Give the data again exactly, from its opening line through the line in which "SC.camera = cam" appears.

- **Source data**:
################
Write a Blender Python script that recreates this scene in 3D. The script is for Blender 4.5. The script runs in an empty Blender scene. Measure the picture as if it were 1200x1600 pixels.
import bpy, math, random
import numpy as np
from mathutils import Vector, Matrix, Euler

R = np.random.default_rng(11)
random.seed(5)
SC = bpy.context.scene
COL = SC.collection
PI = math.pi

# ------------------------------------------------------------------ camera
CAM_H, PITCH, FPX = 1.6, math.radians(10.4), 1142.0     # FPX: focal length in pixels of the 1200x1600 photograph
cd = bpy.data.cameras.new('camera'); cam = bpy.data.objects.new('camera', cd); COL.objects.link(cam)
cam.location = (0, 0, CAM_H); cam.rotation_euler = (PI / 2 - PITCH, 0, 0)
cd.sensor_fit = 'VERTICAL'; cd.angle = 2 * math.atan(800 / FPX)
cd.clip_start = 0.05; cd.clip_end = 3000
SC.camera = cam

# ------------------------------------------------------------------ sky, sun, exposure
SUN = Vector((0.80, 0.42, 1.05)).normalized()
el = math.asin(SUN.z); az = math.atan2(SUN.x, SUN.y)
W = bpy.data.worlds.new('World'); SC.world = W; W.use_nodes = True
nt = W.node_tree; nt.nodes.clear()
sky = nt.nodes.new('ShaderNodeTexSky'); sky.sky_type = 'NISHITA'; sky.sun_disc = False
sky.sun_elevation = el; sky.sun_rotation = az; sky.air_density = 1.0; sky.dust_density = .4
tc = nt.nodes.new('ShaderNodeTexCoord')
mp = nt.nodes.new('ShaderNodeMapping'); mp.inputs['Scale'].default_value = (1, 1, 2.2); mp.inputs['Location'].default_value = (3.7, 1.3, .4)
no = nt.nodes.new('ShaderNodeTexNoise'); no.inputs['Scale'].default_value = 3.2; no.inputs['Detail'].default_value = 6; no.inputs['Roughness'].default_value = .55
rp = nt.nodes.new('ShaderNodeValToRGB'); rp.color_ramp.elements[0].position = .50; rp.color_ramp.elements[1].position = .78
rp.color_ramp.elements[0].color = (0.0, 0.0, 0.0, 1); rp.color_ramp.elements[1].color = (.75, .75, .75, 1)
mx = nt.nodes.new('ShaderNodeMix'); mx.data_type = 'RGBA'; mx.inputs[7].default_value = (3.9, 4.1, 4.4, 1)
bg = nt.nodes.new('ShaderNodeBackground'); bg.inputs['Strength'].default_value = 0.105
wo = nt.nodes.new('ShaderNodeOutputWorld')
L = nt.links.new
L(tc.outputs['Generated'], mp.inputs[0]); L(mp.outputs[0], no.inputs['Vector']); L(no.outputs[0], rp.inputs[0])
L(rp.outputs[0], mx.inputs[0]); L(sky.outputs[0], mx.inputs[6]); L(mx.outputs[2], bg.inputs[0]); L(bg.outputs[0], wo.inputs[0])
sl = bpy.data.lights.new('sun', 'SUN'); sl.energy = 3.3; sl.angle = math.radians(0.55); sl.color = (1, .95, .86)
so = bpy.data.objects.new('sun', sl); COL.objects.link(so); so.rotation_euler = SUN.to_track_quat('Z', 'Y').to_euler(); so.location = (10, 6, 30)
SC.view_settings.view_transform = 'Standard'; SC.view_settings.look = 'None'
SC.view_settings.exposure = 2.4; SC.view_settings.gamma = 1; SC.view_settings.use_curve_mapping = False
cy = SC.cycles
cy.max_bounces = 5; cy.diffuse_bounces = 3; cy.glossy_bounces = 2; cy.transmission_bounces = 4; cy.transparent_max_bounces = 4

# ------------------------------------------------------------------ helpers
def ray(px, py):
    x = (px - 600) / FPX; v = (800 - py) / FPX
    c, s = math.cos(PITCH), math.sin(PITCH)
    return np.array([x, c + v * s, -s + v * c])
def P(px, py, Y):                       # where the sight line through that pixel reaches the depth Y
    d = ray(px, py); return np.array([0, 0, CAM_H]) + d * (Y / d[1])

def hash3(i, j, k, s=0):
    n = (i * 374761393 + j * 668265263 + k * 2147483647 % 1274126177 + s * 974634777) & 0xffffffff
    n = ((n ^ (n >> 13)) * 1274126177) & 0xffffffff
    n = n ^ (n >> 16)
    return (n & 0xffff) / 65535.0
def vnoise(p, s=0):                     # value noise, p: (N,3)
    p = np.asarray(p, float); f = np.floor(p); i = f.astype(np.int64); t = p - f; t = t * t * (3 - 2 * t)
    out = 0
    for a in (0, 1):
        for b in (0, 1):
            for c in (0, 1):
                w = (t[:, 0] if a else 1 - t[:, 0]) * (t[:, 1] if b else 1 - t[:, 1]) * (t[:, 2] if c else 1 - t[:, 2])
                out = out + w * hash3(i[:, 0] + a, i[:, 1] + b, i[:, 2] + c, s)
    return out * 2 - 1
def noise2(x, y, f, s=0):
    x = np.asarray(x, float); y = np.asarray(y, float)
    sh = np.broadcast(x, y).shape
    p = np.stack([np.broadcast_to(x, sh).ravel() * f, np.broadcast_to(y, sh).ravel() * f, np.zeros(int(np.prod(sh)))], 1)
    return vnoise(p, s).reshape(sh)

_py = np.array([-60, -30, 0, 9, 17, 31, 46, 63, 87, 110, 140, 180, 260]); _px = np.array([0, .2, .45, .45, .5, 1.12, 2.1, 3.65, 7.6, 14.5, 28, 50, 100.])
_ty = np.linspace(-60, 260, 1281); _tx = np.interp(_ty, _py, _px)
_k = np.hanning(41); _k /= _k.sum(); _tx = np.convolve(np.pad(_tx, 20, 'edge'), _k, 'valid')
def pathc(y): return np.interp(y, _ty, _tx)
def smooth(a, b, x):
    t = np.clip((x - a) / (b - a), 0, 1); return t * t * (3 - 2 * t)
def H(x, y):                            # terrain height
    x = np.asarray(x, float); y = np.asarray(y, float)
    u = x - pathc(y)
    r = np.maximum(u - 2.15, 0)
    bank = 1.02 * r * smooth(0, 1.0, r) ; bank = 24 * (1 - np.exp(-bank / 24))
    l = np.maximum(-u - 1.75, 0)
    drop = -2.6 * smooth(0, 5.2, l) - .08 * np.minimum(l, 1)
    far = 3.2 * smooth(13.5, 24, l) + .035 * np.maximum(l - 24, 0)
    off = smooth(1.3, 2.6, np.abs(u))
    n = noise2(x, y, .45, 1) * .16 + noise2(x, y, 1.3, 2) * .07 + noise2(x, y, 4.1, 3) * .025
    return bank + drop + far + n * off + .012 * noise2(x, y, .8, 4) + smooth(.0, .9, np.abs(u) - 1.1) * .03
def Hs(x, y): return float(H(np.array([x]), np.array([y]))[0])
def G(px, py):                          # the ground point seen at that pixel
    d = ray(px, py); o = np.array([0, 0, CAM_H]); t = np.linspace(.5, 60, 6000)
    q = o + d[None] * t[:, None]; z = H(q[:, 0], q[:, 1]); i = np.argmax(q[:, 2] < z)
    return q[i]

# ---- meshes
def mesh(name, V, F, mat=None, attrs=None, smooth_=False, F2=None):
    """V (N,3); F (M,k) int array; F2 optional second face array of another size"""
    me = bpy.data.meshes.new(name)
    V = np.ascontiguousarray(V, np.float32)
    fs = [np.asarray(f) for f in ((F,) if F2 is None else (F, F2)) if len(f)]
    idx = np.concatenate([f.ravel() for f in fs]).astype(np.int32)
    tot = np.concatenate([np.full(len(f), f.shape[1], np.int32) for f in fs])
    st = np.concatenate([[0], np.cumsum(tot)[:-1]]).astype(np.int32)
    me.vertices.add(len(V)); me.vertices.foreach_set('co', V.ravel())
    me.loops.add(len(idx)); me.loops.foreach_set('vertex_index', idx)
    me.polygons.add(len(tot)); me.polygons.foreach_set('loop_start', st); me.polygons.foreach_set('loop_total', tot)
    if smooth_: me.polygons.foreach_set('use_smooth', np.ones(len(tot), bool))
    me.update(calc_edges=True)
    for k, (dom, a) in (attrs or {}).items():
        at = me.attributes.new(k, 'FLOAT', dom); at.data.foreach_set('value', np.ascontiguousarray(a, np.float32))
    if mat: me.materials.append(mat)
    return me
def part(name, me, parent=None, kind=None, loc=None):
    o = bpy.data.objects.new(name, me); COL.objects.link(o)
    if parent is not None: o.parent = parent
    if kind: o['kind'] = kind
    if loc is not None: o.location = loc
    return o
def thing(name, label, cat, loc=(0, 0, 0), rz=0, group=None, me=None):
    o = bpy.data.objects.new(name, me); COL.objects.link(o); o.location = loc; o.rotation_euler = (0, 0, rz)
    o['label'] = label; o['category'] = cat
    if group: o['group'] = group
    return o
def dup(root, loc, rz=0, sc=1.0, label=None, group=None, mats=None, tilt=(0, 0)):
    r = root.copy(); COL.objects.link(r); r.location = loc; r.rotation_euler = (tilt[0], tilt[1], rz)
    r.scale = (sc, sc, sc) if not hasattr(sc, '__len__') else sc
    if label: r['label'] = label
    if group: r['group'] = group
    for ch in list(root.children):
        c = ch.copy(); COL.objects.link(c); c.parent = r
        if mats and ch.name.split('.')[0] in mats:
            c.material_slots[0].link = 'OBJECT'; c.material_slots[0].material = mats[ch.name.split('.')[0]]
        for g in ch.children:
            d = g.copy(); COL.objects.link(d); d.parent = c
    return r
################
- **Written answer**:
Write a Blender Python script that recreates this scene in 3D. The script is for Blender 4.5. The script runs in an empty Blender scene. Measure the picture as if it were 1200x1600 pixels.
import bpy, math, random
import numpy as np
from mathutils import Vector, Matrix, Euler

R = np.random.default_rng(11)
random.seed(5)
SC = bpy.context.scene
COL = SC.collection
PI = math.pi

# ------------------------------------------------------------------ camera
CAM_H, PITCH, FPX = 1.6, math.radians(10.4), 1142.0     # FPX: focal length in pixels of the 1200x1600 photograph
cd = bpy.data.cameras.new('camera'); cam = bpy.data.objects.new('camera', cd); COL.objects.link(cam)
cam.location = (0, 0, CAM_H); cam.rotation_euler = (PI / 2 - PITCH, 0, 0)
cd.sensor_fit = 'VERTICAL'; cd.angle = 2 * math.atan(800 / FPX)
cd.clip_start = 0.05; cd.clip_end = 3000
SC.camera = cam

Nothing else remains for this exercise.